35. Apply a Mate Constraint between the Axis of Spindle and the Axis of Chuck.
36. Place a Mate Constraint between inner circular face of Chuck and front face of Spindle.
37. Place another Mate Constraint between YZ Plane of Chuck and YZ Plane of Spindle.
38. Place Three instances of Jaw in the Assembly.
39. Apply an Axis Mate between two subsequent Jaws.
40. Next, apply a Mate between their edges.
41. Apply a Flush Mate between their end faces.
42. In the same manner, constraint the third Jaw.
43. Apply a Mate Constraint between inner circular face of Chuck and rear face of Jaw.
44. Apply a Mate Constraint between the Axis of Chuck and the Axis of Jaw.
45. Place a Mate Constraint between YZ Plane of Chuck and YZ Plane of any one Jaw.
46. Place Handle-2 and Handle Cap-2 in the Assembly.
47. Apply an Insert Mate between inner circular edge of Handle Cap-2 and outer circular edge of Handle-2.
48. Position the Handle Cap-2 in respect of the stud of Frame by using Rotate Component Tool.
49. Apply an Insert Mate between front circular edge of Handle Cap-2 and inner circular edge of stud.
50. Place Handle Connecting Plate in the Assembly.
51. Apply an Insert Mate between edge of the hole on Handle Connecting Plate and inner circular edge of stud.
52. Place Washer-1 in the Assembly.
53. Apply an Insert Mate between edge of the hole on Washer-1 and edge of the hole on Gear Wheel.
54. Apply a Mate Constraint between YZ Plane of Handle Connecting Plate and Axis of the hole on Gear Wheel.
55. Place Screw-2 in the Assembly.
56. Apply an Insert Mate between inner circular edge of Screw-2 and edge of the hole on Handle Connecting Plate.
57. Place Handle-3 and Handle Cap-3 in the Assembly.
58. Fit the Handle Cap-3 over the Handle-3 with the help of Insert Mate.
59. Apply another Insert Mate between the Handle Cap-3 and hole on the Handle Connecting Plate.
60. Place Screw-1 and Nut in the Assembly.
61. Fix the Screw-1 on the Handle-3 with the help of Insert Mate.
62. Fix the Nut on the Screw-1 by applying Insert Mate.
63. Open the Visibility of surfaces named ‘Pitch Diameter’ of Pinion-2, Pinion-1 and Gear.
64. ‘Isolate’ the Pinion-1, Pinion-2 and Gear in the Assembly.
65. Activate the Dynamic Simulation Tool from the Begin Panel of Environments Tab.
66. Select Insert Joint in the Marking menu.
67. Select ‘Rolling: Cone on Cone’ from the drop down menu of Insert Joint dialog box.
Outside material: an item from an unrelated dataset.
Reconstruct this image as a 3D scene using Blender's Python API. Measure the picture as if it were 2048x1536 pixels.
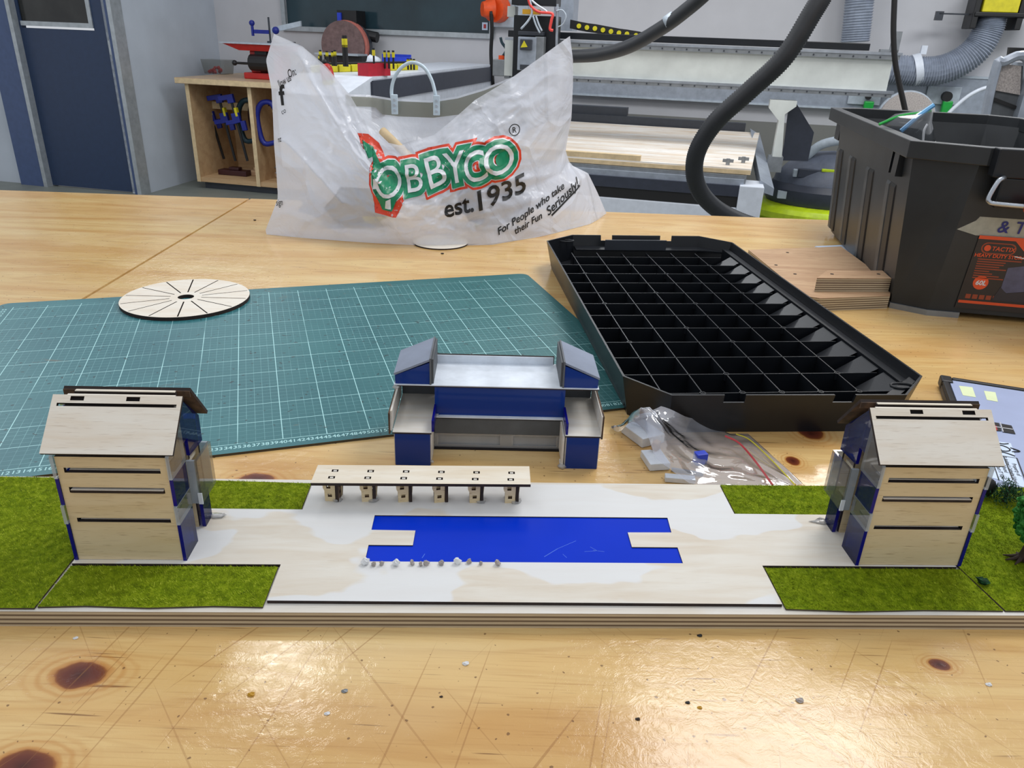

68. Select Pitch Diameter of Pinion-2 in ‘Component 1’ option and select Pitch diameter of Gear in ‘Component 2’ option and click Apply.
69. In the same manner select Pitch Diameter of Pinion-1 and select Pitch diameter of Gear and click Ok.
70. Finish Dynamic Simulation and return to Assembly Modelling environment.
71. Close the visibility of surfaces named ‘Pitch Diameter’ of Pinion-1, Pinion-2 and Gear.
72. Right Click in the design window and click ‘Undo Isolate’ option.
73. Activate Dynamic Simulation Tool.
74. Select Revolution:2 joint in the Browser under the Standard Joints folder, right click and select Properties from the context menu.
75. Click dof 1 (R) tab and select Edit imposed motion button and check the Enable imposed motion option.
76. Click the arrow to expand the input choices, and click Constant Value.
77. Enter the value 360 deg/s and click Ok.
78. In Simulation Player, fill the value 1000 in the Images field area.
79. Clear the screen by activating the Clean Screen command.
80. Click Run in the Simulation Player to display motion in Drill Machine.